── SOURCE EXCERPT

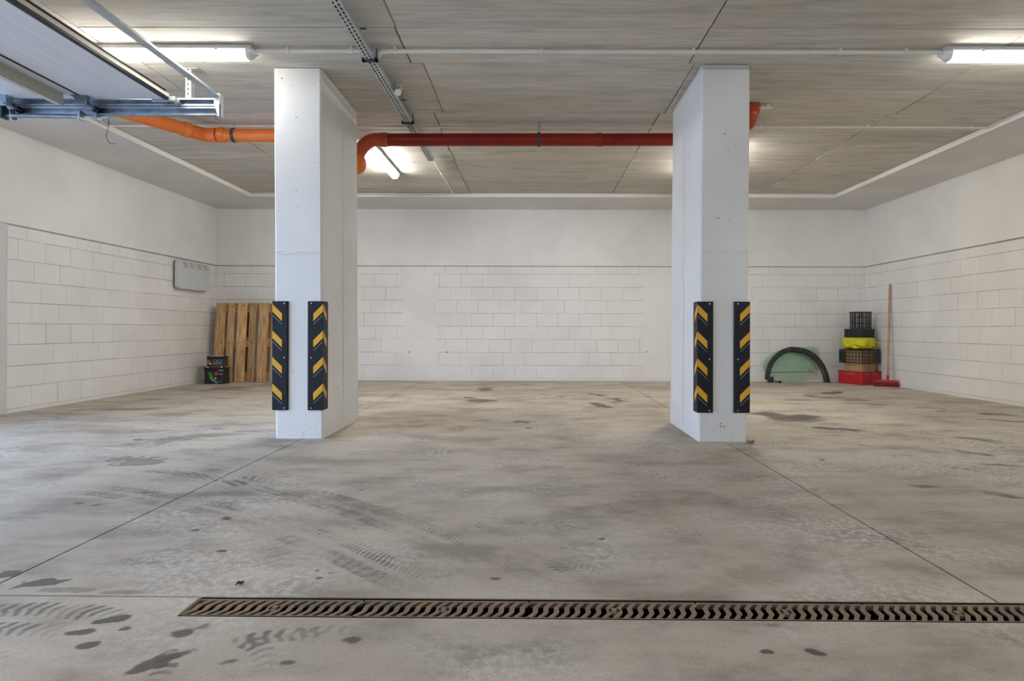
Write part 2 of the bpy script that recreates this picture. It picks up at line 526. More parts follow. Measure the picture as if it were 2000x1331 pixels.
M['elbow'] = mottled('brick_orange_pvc', (0.40, 0.055, 0.016), (0.48, 0.075, 0.018), 0.28, scale=3)
M['conduit'] = mottled('pale_conduit', (0.68, 0.67, 0.63), (0.76, 0.75, 0.71), 0.5, scale=4)
M['lamp_body'] = mottled('grey_lamp_body', (0.50, 0.51, 0.52), (0.60, 0.61, 0.62), 0.45)
M['lamp_end'] = mottled('milky_end_cap', (0.72, 0.73, 0.74), (0.80, 0.81, 0.82), 0.35)
M['glow'] = emit_mat('lit_diffuser', LAMP_COLOR, LAMP_STRENGTH)
M['glow_back'] = emit_mat('lit_diffuser_high_output', LAMP_COLOR, LAMP_STRENGTH * 3.5)
M['rubber'] = mottled('black_rubber', (0.006, 0.008, 0.014), (0.011, 0.014, 0.022), 0.50, scale=20, spec=.3)
M['yellow'] = mottled('yellow_reflective', (0.72, 0.36, 0.012), (0.80, 0.42, 0.02), 0.42, scale=30)
M['groove'] = mottled('worn_edge_line', (0.30, 0.32, 0.36), (0.36, 0.38, 0.42), 0.5)
M['steel'] = mottled('bright_screw', (0.75, 0.76, 0.78), (0.85, 0.86, 0.88), 0.3, 0.8)
M['panel'] = mottled('white_door_skin', (0.56, 0.56, 0.60), (0.64, 0.64, 0.67), 0.40, scale=1.5, stretch=(24, 0.3, 1))
M['panel_edge'] = mottled('door_edge_foam', (0.60, 0.54, 0.44), (0.70, 0.64, 0.54), 0.6)
M['strut'] = mottled('beige_strut', (0.42, 0.40, 0.32), (0.52, 0.50, 0.42), 0.55, scale=2)
M['heater'] = mottled('grey_white_heater', (0.60, 0.63, 0.64), (0.64, 0.67, 0.68), 0.4)
M['heater_dark'] = mottled('heater_rear', (0.20, 0.22, 0.24), (0.26, 0.28, 0.30), 0.6)
M['slot'] = mottled('slot_dark', (0.16, 0.17, 0.17), (0.22, 0.23, 0.23), 0.7)
M['wood'] = mottled('pallet_wood', (0.42, 0.24, 0.10), (0.70, 0.48, 0.26), 0.8, spec=.2, scale=5, stretch=(8, 8, 0.7), bump=0.4, bump_scale=14, var=0.20)
M['wood_dark'] = mottled('pallet_block_wood', (0.25, 0.13, 0.05), (0.42, 0.25, 0.11), 0.8, scale=6, stretch=(1, 6, 6), var=0.2)
M['nail'] = mottled('rusty_nail', (0.05, 0.025, 0.012), (0.09, 0.045, 0.02), 0.7)
M['black_plastic'] = mottled('black_plastic', (0.010, 0.013, 0.018), (0.022, 0.026, 0.032), 0.38, scale=12)
M['grey_label'] = mottled('grey_label', (0.10, 0.13, 0.14), (0.17, 0.20, 0.21), 0.45, scale=40)
M['white_label'] = mottled('white_label', (0.62, 0.64, 0.64), (0.72, 0.73, 0.73), 0.5)
M['green_label'] = mottled('green_leaf_print', (0.045, 0.30, 0.03), (0.09, 0.40, 0.05), 0.4)
M['red_label'] = mottled('red_print', (0.60, 0.025, 0.05), (0.72, 0.06, 0.08), 0.4)
M['red_plastic'] = mottled('red_plastic', (0.46, 0.008, 0.016), (0.55, 0.014, 0.024), 0.42)
M['broom_red'] = mottled('broom_red', (0.36, 0.03, 0.022), (0.46, 0.05, 0.035), 0.6, scale=20)
M['bristle'] = mottled('red_bristle', (0.25, 0.02, 0.02), (0.36, 0.03, 0.03), 0.8, scale=90)
M['broom_wood'] = mottled('broom_stick', (0.40, 0.22, 0.12), (0.56, 0.36, 0.22), 0.6, scale=6, stretch=(8, 8, 1))
M['cardboard'] = mottled('cardboard', (0.44, 0.27, 0.12), (0.52, 0.33, 0.16), 0.8, scale=5)
M['tape'] = mottled('brown_tape', (0.34, 0.19, 0.08), (0.38, 0.22, 0.09), 0.4)
M['bag'] = mottled('yellow_bag', (0.62, 0.56, 0.008), (0.76, 0.70, 0.02), 0.32, scale=9)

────

OBJECTIVE
Reproduce the data word for word, excluding its pictures.

WRITTEN ANSWER
Write part 2 of the bpy script that recreates this picture. It picks up at line 526. More parts follow. Measure the picture as if it were 2000x1331 pixels.
M['elbow'] = mottled('brick_orange_pvc', (0.40, 0.055, 0.016), (0.48, 0.075, 0.018), 0.28, scale=3)
M['conduit'] = mottled('pale_conduit', (0.68, 0.67, 0.63), (0.76, 0.75, 0.71), 0.5, scale=4)
M['lamp_body'] = mottled('grey_lamp_body', (0.50, 0.51, 0.52), (0.60, 0.61, 0.62), 0.45)
M['lamp_end'] = mottled('milky_end_cap', (0.72, 0.73, 0.74), (0.80, 0.81, 0.82), 0.35)
M['glow'] = emit_mat('lit_diffuser', LAMP_COLOR, LAMP_STRENGTH)
M['glow_back'] = emit_mat('lit_diffuser_high_output', LAMP_COLOR, LAMP_STRENGTH * 3.5)
M['rubber'] = mottled('black_rubber', (0.006, 0.008, 0.014), (0.011, 0.014, 0.022), 0.50, scale=20, spec=.3)
M['yellow'] = mottled('yellow_reflective', (0.72, 0.36, 0.012), (0.80, 0.42, 0.02), 0.42, scale=30)
M['groove'] = mottled('worn_edge_line', (0.30, 0.32, 0.36), (0.36, 0.38, 0.42), 0.5)
M['steel'] = mottled('bright_screw', (0.75, 0.76, 0.78), (0.85, 0.86, 0.88), 0.3, 0.8)
M['panel'] = mottled('white_door_skin', (0.56, 0.56, 0.60), (0.64, 0.64, 0.67), 0.40, scale=1.5, stretch=(24, 0.3, 1))
M['panel_edge'] = mottled('door_edge_foam', (0.60, 0.54, 0.44), (0.70, 0.64, 0.54), 0.6)
M['strut'] = mottled('beige_strut', (0.42, 0.40, 0.32), (0.52, 0.50, 0.42), 0.55, scale=2)
M['heater'] = mottled('grey_white_heater', (0.60, 0.63, 0.64), (0.64, 0.67, 0.68), 0.4)
M['heater_dark'] = mottled('heater_rear', (0.20, 0.22, 0.24), (0.26, 0.28, 0.30), 0.6)
M['slot'] = mottled('slot_dark', (0.16, 0.17, 0.17), (0.22, 0.23, 0.23), 0.7)
M['wood'] = mottled('pallet_wood', (0.42, 0.24, 0.10), (0.70, 0.48, 0.26), 0.8, spec=.2, scale=5, stretch=(8, 8, 0.7), bump=0.4, bump_scale=14, var=0.20)
M['wood_dark'] = mottled('pallet_block_wood', (0.25, 0.13, 0.05), (0.42, 0.25, 0.11), 0.8, scale=6, stretch=(1, 6, 6), var=0.2)
M['nail'] = mottled('rusty_nail', (0.05, 0.025, 0.012), (0.09, 0.045, 0.02), 0.7)
M['black_plastic'] = mottled('black_plastic', (0.010, 0.013, 0.018), (0.022, 0.026, 0.032), 0.38, scale=12)
M['grey_label'] = mottled('grey_label', (0.10, 0.13, 0.14), (0.17, 0.20, 0.21), 0.45, scale=40)
M['white_label'] = mottled('white_label', (0.62, 0.64, 0.64), (0.72, 0.73, 0.73), 0.5)
M['green_label'] = mottled('green_leaf_print', (0.045, 0.30, 0.03), (0.09, 0.40, 0.05), 0.4)
M['red_label'] = mottled('red_print', (0.60, 0.025, 0.05), (0.72, 0.06, 0.08), 0.4)
M['red_plastic'] = mottled('red_plastic', (0.46, 0.008, 0.016), (0.55, 0.014, 0.024), 0.42)
M['broom_red'] = mottled('broom_red', (0.36, 0.03, 0.022), (0.46, 0.05, 0.035), 0.6, scale=20)
M['bristle'] = mottled('red_bristle', (0.25, 0.02, 0.02), (0.36, 0.03, 0.03), 0.8, scale=90)
M['broom_wood'] = mottled('broom_stick', (0.40, 0.22, 0.12), (0.56, 0.36, 0.22), 0.6, scale=6, stretch=(8, 8, 1))
M['cardboard'] = mottled('cardboard', (0.44, 0.27, 0.12), (0.52, 0.33, 0.16), 0.8, scale=5)
M['tape'] = mottled('brown_tape', (0.34, 0.19, 0.08), (0.38, 0.22, 0.09), 0.4)
M['bag'] = mottled('yellow_bag', (0.62, 0.56, 0.008), (0.76, 0.70, 0.02), 0.32, scale=9)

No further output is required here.